Friday, November 25, 2011

It's the Magic: Attack Bears Coming to Grips With the Size of the Job Before Them


Huh, That’s Funny
Alright, so I have two plans on how to address the issues I talked about last week: adding more cards to my hypothetical lands-and-vanilla creatures format or making stuff up.

Adding Cards
Additional cards let the format address the issues without making it just another way to play Magic, but with dumber creatures. However, the criterion for including cards must be simple and, obviously, include cards which address our problems.

Instants
Pros:
-Offset the sorcery-speed, summoning sickened creatures that make up the core of game play.
-Don’t always support the format. Jace's Ingenuity, for example, does address the issue of drawing out, but doesn’t add much, to the centrality of creature combat to the game.
-Do not provide a permanent effect, so they don’t complicate the board state.
-Evens the playing field for non-Green decks.


Enchantments
-Auras are very strong without activated abilities or instant effects to two-for-one.
-On the other hand, for a strictly vanilla format, Auras can give creatures abilities that aren’t normally in the format. Granted, this is no more a problem that it is for normal creatures with those abilities in another format in that you just have to have the right answers.
-Murganda Petroglyphs is virtually a must for this format.
-No enchant removal.
-Just like Instants, Enchanments don’t specifically affect the creature-combat part of the game. That’s probably going to be a consistent issue going forward.

Sorceries
-Don’t always support the format.
-Don’t provide a permanent effect.
-More versatile than Instants, so more danger of breaking the format.
-More versatile than Instants, so provides greater versatility.

Non-Creature Artifacts
-Gives Green the versatility of artifacts versus giving other colors vanilla artifact creatures. Exacerbates inherent color imbalance.
-Does provide versatile removal, answers, etc.
-Equipment plays to the creature combat aesthetic.
-Powerful equipment makes creatures matter less, as they’re just there to hold the shinies. Plays against creature combat aesthetic.
-Again, the possibility of play becoming a matter of potent (non-equipment) artifacts instead of vanilla creatures.

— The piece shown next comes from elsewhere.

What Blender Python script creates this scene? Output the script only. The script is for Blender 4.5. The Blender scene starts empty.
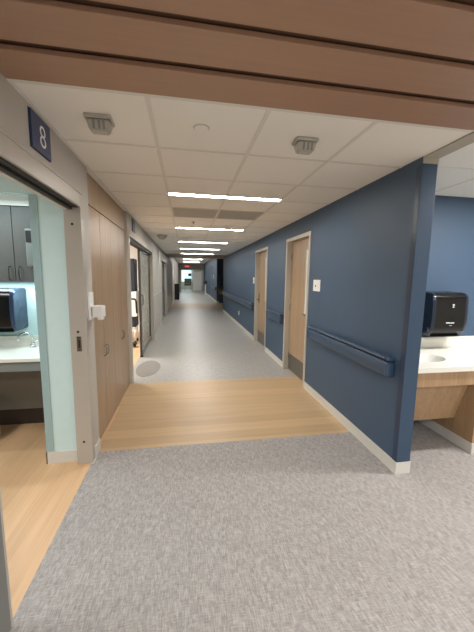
import bpy, bmesh, math, random
from math import pi, sin, cos, radians
from mathutils import Matrix, Vector
random.seed(7)
scene = bpy.context.scene
COL = scene.collection

# ------------------------------------------------------------------ camera
EYE = 1.5526
cam_data = bpy.data.cameras.new('camera')
cam = bpy.data.objects.new('camera', cam_data)
COL.objects.link(cam)
_rx, _ry, _rz = -.1286, .1686, .0141
Rx = Matrix(((1, 0, 0), (0, cos(_rx), -sin(_rx)), (0, sin(_rx), cos(_rx))))
Ry = Matrix(((cos(_ry), sin(_ry), 0), (-sin(_ry), cos(_ry), 0), (0, 0, 1)))
Rz = Matrix(((cos(_rz), 0, -sin(_rz)), (0, 1, 0), (sin(_rz), 0, cos(_rz))))
Rm = Ry @ Rx @ Rz
right, fwd, up = Rm.col[0], Rm.col[1], Rm.col[2]
rot = Matrix((right, up, -fwd)).transposed()
cam.matrix_world = Matrix.Translation((0, 0, EYE)) @ rot.to_4x4()
cam_data.sensor_fit = 'VERTICAL'
cam_data.sensor_height = 24
cam_data.lens = 299.64 / 632 * 24
cam_data.clip_start = .02
scene.camera = cam

# ------------------------------------------------------------------ colour
scene.view_settings.view_transform = 'Standard'
scene.view_settings.look = 'None'
scene.view_settings.gamma = 1
scene.view_settings.use_curve_mapping = False
scene.view_settings.exposure = 1.06

# ------------------------------------------------------------------ world and area lights
world = bpy.data.worlds.new('world'); scene.world = world
world.use_nodes = True
world.node_tree.nodes['Background'].inputs[0].default_value = (1, .95, .88, 1)
world.node_tree.nodes['Background'].inputs[1].default_value = .25

def area_light(name, loc, sx, sy, watts, col=(1, .99, .97), rot=(0, 0, 0)):
    l = bpy.data.lights.new(name, 'AREA'); l.shape = 'RECTANGLE'
    l.size = sx; l.size_y = sy; l.energy = watts; l.color = col
    o = bpy.data.objects.new(name, l); COL.objects.link(o)
    o.location = loc; o.rotation_euler = rot
    return o
STRIP_E = 36.0                                            # glow of the linear ceiling lights
area_light('lobby_downlight', (.6, -.9, 2.40), 1.2, .12, 34)
area_light('lobby_downlight', (.6, -2.4, 2.40), 1.2, .12, 34)
area_light('lobby_downlight', (2.95, 1.75, 2.40), 1.2, .12, 27, (1, .985, .96))
area_light('lobby_downlight', (3.4, -1.4, 2.40), 1.2, .12, 36, (1, .985, .96))
area_light('patient_room_light', (-2.6, 1.4, 2.38), .6, 1.2, 25, (.96, .99, 1))
area_light('under_cabinet_light', (-1.75, 3.12, 1.475), .9, .05, 3.4, (.78, .95, 1))
area_light('alcove_light', (-1.75, 2.72, 2.19), .9, .06, 3, (.8, .97, 1))
area_light('second_room_light', (-2.4, 6.2, 2.38), .6, 1.2, 60, (1, .97, .92))
area_light('end_room_light', (.6, 34.5, 2.7), 2.4, 1.6, 60, (.8, .97, 1))

# ------------------------------------------------------------------ materials
def lin(c):
    c = c / 255
    return c / 12.92 if c <= .04045 else ((c + .055) / 1.055) ** 2.4
def rgb(r, g, b): return (lin(r), lin(g), lin(b), 1)

def mat(name, col, rough=.5, metal=0, spec=.5, var=.06, scale=12, bump=0, stretch=(1, 1, 1), emit=0, coat=0, alpha=1, trans=0):
    m = bpy.data.materials.new(name); m.use_nodes = True
    nt = m.node_tree; b = nt.nodes['Principled BSDF']
    b.inputs['Roughness'].default_value = rough
    b.inputs['Metallic'].default_value = metal
    b.inputs['Specular IOR Level'].default_value = spec
    b.inputs['Coat Weight'].default_value = coat
    b.inputs['Transmission Weight'].default_value = trans
    tc = nt.nodes.new('ShaderNodeTexCoord'); mp = nt.nodes.new('ShaderNodeMapping')
    mp.inputs['Scale'].default_value = stretch
    no = nt.nodes.new('ShaderNodeTexNoise'); no.inputs['Scale'].default_value = scale
    no.inputs['Detail'].default_value = 5
    ra = nt.nodes.new('ShaderNodeMix'); ra.data_type = 'RGBA'
    c = rgb(*col)
    ra.inputs['A'].default_value = tuple(max(0, x * (1 - var)) for x in c[:3]) + (1,)
    ra.inputs['B'].default_value = tuple(min(1, x * (1 + var)) for x in c[:3]) + (1,)
    nt.links.new(tc.outputs['Object'], mp.inputs['Vector'])
    nt.links.new(mp.outputs['Vector'], no.inputs['Vector'])
    nt.links.new(no.outputs['Fac'], ra.inputs['Factor'])
    nt.links.new(ra.outputs['Result'], b.inputs['Base Color'])
    if bump:
        bu = nt.nodes.new('ShaderNodeBump'); bu.inputs['Strength'].default_value = bump
        bu.inputs['Distance'].default_value = .002
        nt.links.new(no.outputs['Fac'], bu.inputs['Height']); nt.links.new(bu.outputs['Normal'], b.inputs['Normal'])
    if emit:
        b.inputs['Emission Color'].default_value = c
        b.inputs['Emission Strength'].default_value = emit
    if alpha < 1: b.inputs['Alpha'].default_value = alpha
    return m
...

Creatures – Including better creatures is an option. It might not be abandoning the format so much as allowing a certain number of creature cards with abilities that accelerate the game.
-The stipulations for what non-vanilla creatures can be used should be important. A number? A percentage? What abilities should they have? Flat buffs? One-shot, ETB abilities? Abilities that only effect power and toughness? Abilities that only effect their own power and toughness? Only French vanilla creatures? Should they be defined by the abilities they don’t have? No indestructible creatures? No tap-down creatures? No creatures with an ability that nets you a card? No creatures with evasion? 

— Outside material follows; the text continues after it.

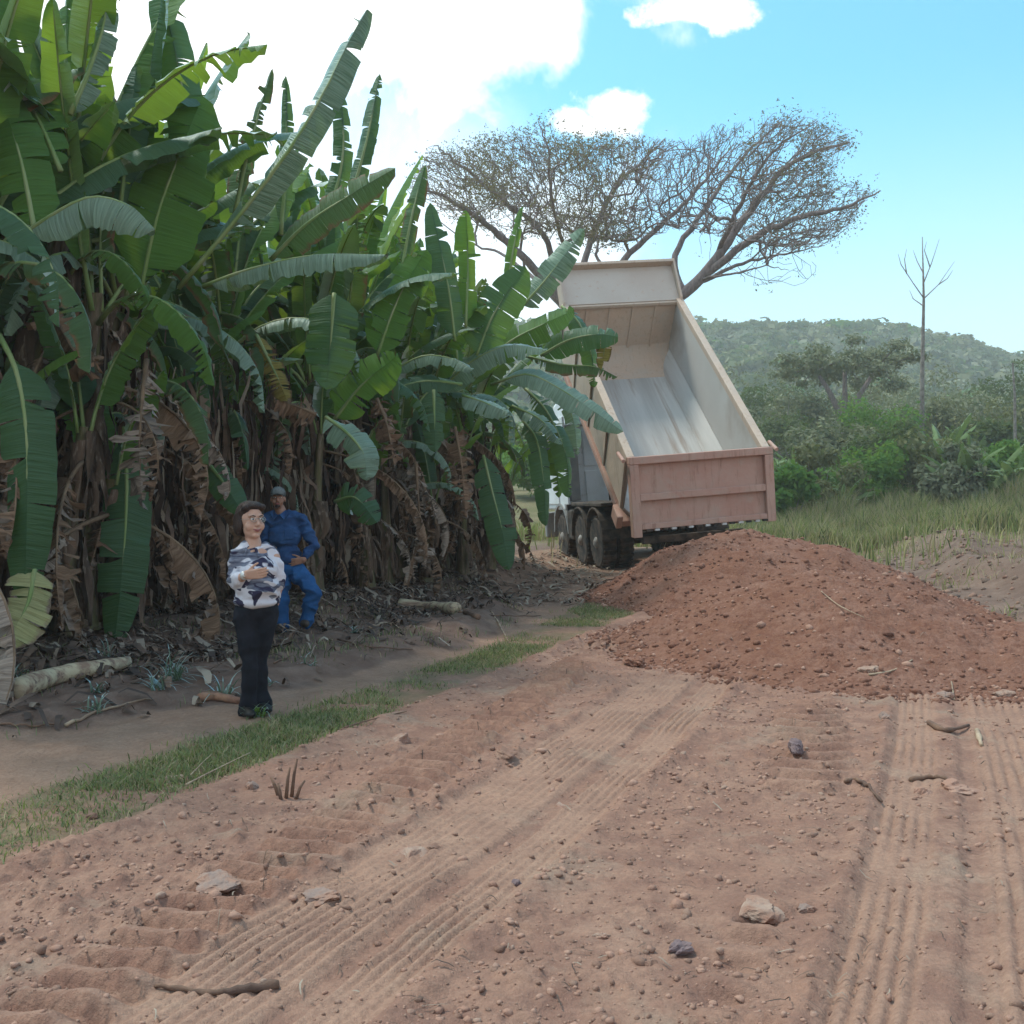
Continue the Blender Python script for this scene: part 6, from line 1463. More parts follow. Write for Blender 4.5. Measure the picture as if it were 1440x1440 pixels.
# tall grass of the field edge
def grass_patch(name, xs, ys, hs, w, mats, rs, zf, lean=0.35, probs=None):
    n = len(xs); zs = zf(xs, ys) - 0.01; a = rs.rand(n) * 6.28; la = rs.rand(n) * 6.28; ln = rs.rand(n) * lean * hs
    dx, dy = np.cos(a) * w * 0.5, np.sin(a) * w * 0.5
    b1 = np.stack([xs - dx, ys - dy, zs], -1); b2 = np.stack([xs + dx, ys + dy, zs], -1)
    mx, my = xs + np.cos(la) * ln * 0.35, ys + np.sin(la) * ln * 0.35
    m1 = np.stack([mx - dx * 0.8, my - dy * 0.8, zs + hs * 0.6], -1); m2 = np.stack([mx + dx * 0.8, my + dy * 0.8, zs + hs * 0.6], -1)
    tp = np.stack([xs + np.cos(la) * ln, ys + np.sin(la) * ln, zs + hs * rs.uniform(0.85, 1.0, n)], -1)
    v = np.stack([b1, b2, m2, m1, tp], 1).reshape(-1, 3); k = np.arange(n)[:, None] * 5
    q = np.concatenate([k + np.array([[0, 1, 2]]), k + np.array([[0, 2, 3]]), k + np.array([[3, 2, 4]])])
    fm = np.tile(rs.choice(len(mats), n, p=probs), 3)
    return put(name, np_mesh(name, v, q, mats, True, fmat=fm))
G_GREEN = foliage('grass_green', (0.19, 0.22, 0.075), (0.25, 0.265, 0.10), (0.26, 0.31, 0.08))
G_DRY = foliage('grass_straw', (0.36, 0.30, 0.17), (0.45, 0.375, 0.23), (0.25, 0.2, 0.09))
G_DARK = foliage('grass_dark', (0.065, 0.085, 0.035), (0.09, 0.11, 0.045), (0.12, 0.16, 0.05))
G_SEED = foliage('grass_seedheads', (0.37, 0.335, 0.14), (0.46, 0.40, 0.19), (0.26, 0.24, 0.09))
rs = np.random.RandomState(9)
n = 210000
y = 24 + 44 * rs.rand(n) ** 1.1; x = y * rs.uniform(0.14, 0.62, n)
e = 33 - np.maximum(0, x - 9) * 0.05 + 3.5 * fbm(x * 0.3, y * 0.3, 3, 33) + 2 * sstep(0.34, 0.5, x / y)
k = (y > e) | (rs.rand(n) < 0.02)
k &= (fbm(x * 0.5, y * 0.5, 3, 8) + 0.5 > 0.30 * rs.rand(n) + 0.12)
x, y = x[k], y[k]
hg = (0.30 + 0.75 * rs.rand(len(x))) * (0.5 + 0.9 * (fbm(x * 0.35, y * 0.35, 3, 18) + 0.5)) * (0.8 + 0.8 * sstep(34, 50, y)) * (0.55 + 1.0 * (vnoise(x * 1.3, y * 0.9, 5)))
tag(grass_patch('tall_grass', x, y, hg, 0.030, (G_GREEN, G_DRY, G_SEED, G_DARK), rs, lambda a, b: macro(a, b), 0.6, [0.28, 0.28, 0.30, 0.14]), 'tall grass gone to seed along the field edge', kind='stuff')
n = 16000
y = 22 + 34 * rs.rand(n); x = rs.uniform(-3.5, 5.5, n); k = (x > far_left(GROVE, y) - 3) & ((y > 30 + 3 * fbm(x, y, 3, 2)) | (rs.rand(n) < .04)); x, y = x[k], y[k]
tag(grass_patch('wild_grass', x, y, 0.2 + 0.5 * rs.rand(len(x)), 0.04, (G_GREEN, G_DRY), rs, lambda a, b: macro(a, b), 0.5, [0.55, 0.45]), 'sunlit wild grass beyond the truck', kind='stuff')

# ------------------------------------------------------------------ the big spreading tree behind the truck
TD = 46.0
LIMBS = [   # u, v, metres ahead ; thickness at start
    ([(868, 720, 46), (862, 600, 46), (856, 520, 46)], 1.05),
    ([(856, 520, 46), (800, 440, 46), (745, 372, 45), (690, 320, 44), (640, 285, 42), (590, 262, 41)], 0.50),
    ([(800, 440, 46), (835, 330, 47), (865, 265, 47), (905, 225, 48), (935, 195, 49)], 0.33),
    ([(780, 410, 46), (765, 330, 45), (705, 280, 44), (640, 225, 43), (610, 205, 43)], 0.28),
    ([(812, 392, 46), (790, 340, 44), (775, 270, 42), (770, 210, 41), (757, 172, 41)], 0.22),
    ([(856, 520, 46), (860, 420, 47), (842, 370, 47), (838, 335, 48), (820, 290, 49)], 0.26),
    ([(858, 500, 46), (870, 380, 46), (930, 318, 46), (985, 262, 47), (1030, 205, 48)], 0.36),
    ([(870, 540, 46), (930, 440, 46), (985, 392, 46), (1030, 330, 46), (1075, 270, 46), (1120, 225, 46), (1195, 200, 45)], 0.62),
    ([(985, 392, 46), (1060, 335, 45), (1130, 305, 44), (1190, 290, 43), (1238, 268, 43)], 0.36),
    ([(968, 405, 46), (1040, 372, 47), (1100, 358, 48), (1160, 345, 49)], 0.20),
    ([(960, 410, 46), (950, 360, 47), (1000, 280, 48), (1050, 215, 49), (1100, 170, 50)], 0.34),
    ([(1010, 355, 46), (1050, 270, 44), (1090, 210, 43), (1150, 170, 42)], 0.22),
    ([(800, 440, 46), (760, 400, 49), (710, 360, 51), (660, 340, 52), (600, 300, 53)], 0.24),
    ([(985, 392, 46), (1030, 385, 44), (1075, 375, 43), (1110, 380, 42)], 0.12),
]
root = empty('spreading_tree', at_px(868, TD, 0.2)); tag(root, 'huge nearly bare spreading tree rising behind the truck, lacy flat crown', 'tree')
nodes, par, fixed = [], [], []
kd_pts = []
inv = Matrix.Translation(root.location).inverted()
for li, (pts, th) in enumerate(LIMBS):
    ln = smooth_line([P(*p) for p in pts], max(8, len(pts) * 5))
    taper = [th * (1 - 0.86 * (i / (len(ln) - 1))) * 0.50 for i in range(len(ln))]
    if li == 0: taper = [th * (1.15 - 0.25 * i / (len(ln) - 1)) * 0.75 for i in range(len(ln))]
    jr = random.Random(li)
    ln = [p + Vector((jr.gauss(0, .03), jr.gauss(0, .05), jr.gauss(0, .03))) if 0 < i < len(ln) - 1 else p for i, p in enumerate(ln)]
    b = MB(inv); b.tube(ln, taper, 8); b.build('trunk' if li == 0 else 'limb', BARK, root, smooth=True)
    prev = -1
    for i, p in enumerate(ln):
        if li == 0: continue
        nodes.append(p); par.append(prev); fixed.append(True); prev = len(nodes) - 1
OUT = [(565, 262), (600, 205), (650, 205), (700, 188), (745, 178), (770, 165), (800, 195), (850, 195), (905, 188), (960, 195), (1010, 172), (1060, 168), (1105, 155), (1160, 168), (1205, 195), (1175, 230), (1215, 262), (1238, 268), (1205, 300), (1190, 330), (1140, 350), (1090, 352), (1050, 340), (1000, 330), (950, 325), (900, 335), (860, 345), (800, 330), (750, 330), (700, 330), (660, 315), (610, 290)]
def inside(u, v):
    c = False; j = len(OUT) - 1
    for i in range(len(OUT)):
        (x1, y1), (x2, y2) = OUT[i], OUT[j]
        if (y1 > v) != (y2 > v) and u < (x2 - x1) * (v - y1) / (y2 - y1) + x1: c = not c
        j = i
    return c
tr = random.Random(77)
targets = []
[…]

After some thought, I think that the first thing I need to do is to additionally constrict the card pool. While vanilla creatures from all sets and printings are legal, for the sake of simplicity, any other cards I add should come from the current standard format (Innistrad, Scars of Mirrodin, and Magic 2012). I'm not saying those cards won't be in the format, or that they won't be looked at, but for the purposes of divining guidelines, those sets will be the baseline.